Google ready for the quantum leap
By   |  September 26, 2016

According to many sources including the NewScientist, Google is on the verge of creating a quantum computer capable of surpassing all the supercomputers available today. For most experts, the Mountain View Company is the absolute leader in the field and the goal can be reached within 2 to 3 years. The progresses have been fast since Google bought its first quantum computer back in 2013 and the truth is that the company has invested heavily in this area. The group’s efforts are such that it is likely to be the first to create a quantum computer able to perform calculations that no other supercomputer can complete. Then, Google would be the first company able to market the power of quantum computing.

50 qubits to quantum supremacy
To achieve such a result, Google has still to create a coherent system of 50 qubits. Today the only systems available only manage a handful of qubits. The main difficulty is to maintain the system coherent in a quantum state, because as the number of qubits grow the number of errors increases exponentially. Google recently made official that it has a system of 9 qubits with error correction.

To fix this supremacy to 50 qubits, Google used Edison, a Cray supercomputer ranked 49th in the Top 500 (Top500[wwww.top500.org]). The company has simulated qubits in this conventional computer to develop optimized algorithms. Once again, as the number of qubits to simulate increases the same occurs with the computing power and memory needed. Google has managed to simulate 42 qubits, which mobilized nearly 70To RAM. And this seems to be the limit as jumping from 42 to 48 qubits would require 2252 TB of RAM. An incredible amount that is twice the capacity of the most powerful supercomputer in the world: The Sunway TaihuLight of the National Supercomputing Center in Wuxi, China. Nevertheless, with its 9 qubit quantum computer prototype, Google may soon reach the 50 physical qubit in a true quantum computer prototype and really open a new era in computing power.

Why quantum computing is faster
A conventional computer knows only 0 and 1. The quantum computer however can use 0, 1 and 0+1 and everything in between. Consequently a few qubits can accomplish much more than a billion transistors. Fifty could already achieve calculations impossible to nowadays computers because of the time it would take. It is hard to imagine what will be possible when it will be possible to build machines containing several hundreds, thousands or millions of qubits. Applications are limitless, and it could allow creating impressive artificial intelligence able to surpass the capacity of the human brain.

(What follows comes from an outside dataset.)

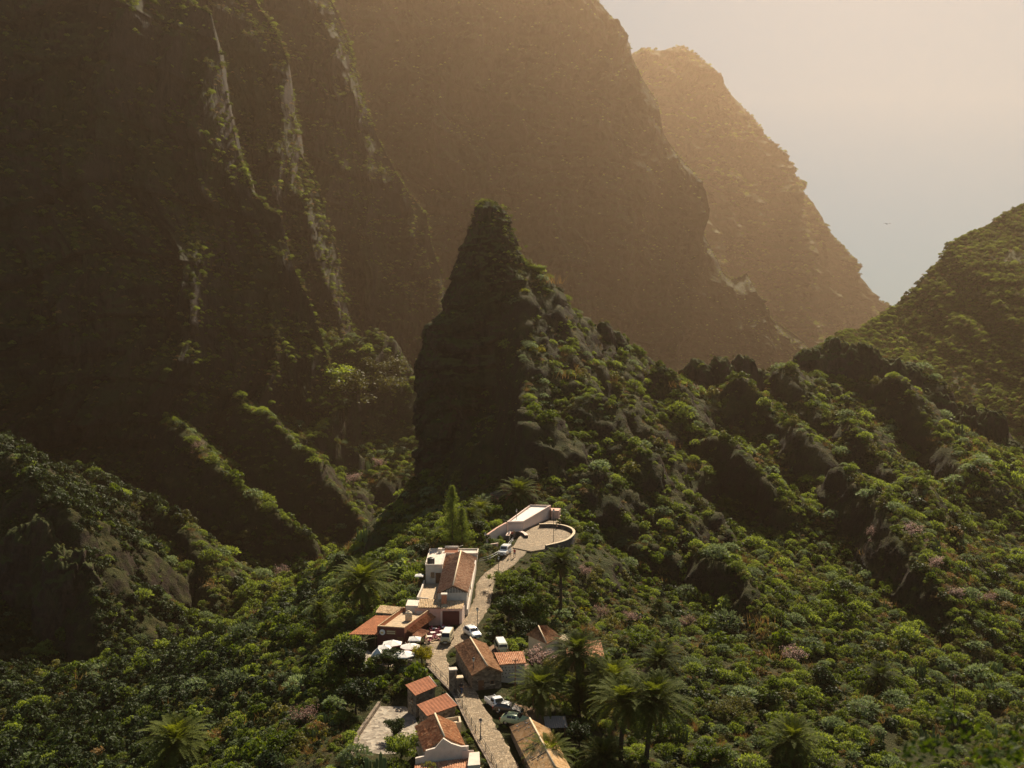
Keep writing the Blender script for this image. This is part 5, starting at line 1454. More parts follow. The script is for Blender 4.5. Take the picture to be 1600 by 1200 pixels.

One example that often comes up is the RSA algorithm, which ensures the safety of a large part of global electronic transactions. RSA is based on factoring, a mathematical operation that, for a given number n, find the two prime numbers p and q such that n = p × q. The operation becomes increasingly difficult as n increases and past a certain value, even the most powerful supercomputers give up. But with real quantum computers the situation is going to change. In 1994, an American mathematician named Peter Shor formulated an algorithm which, when implanted on real quantum computers should resolve quickly any factorization. The entire world economy could then be threatened. That is why the NIST (The National Institute of Standards and Technology) launched last year a call to all the mathematicians in the world to invent a new encryption algorithm, more robust than RSA and able to withstand the onslaught of future quantum computers. This branch of research called post-quantum cryptography is currently in full effervescence and quantum is definitely the future of computing.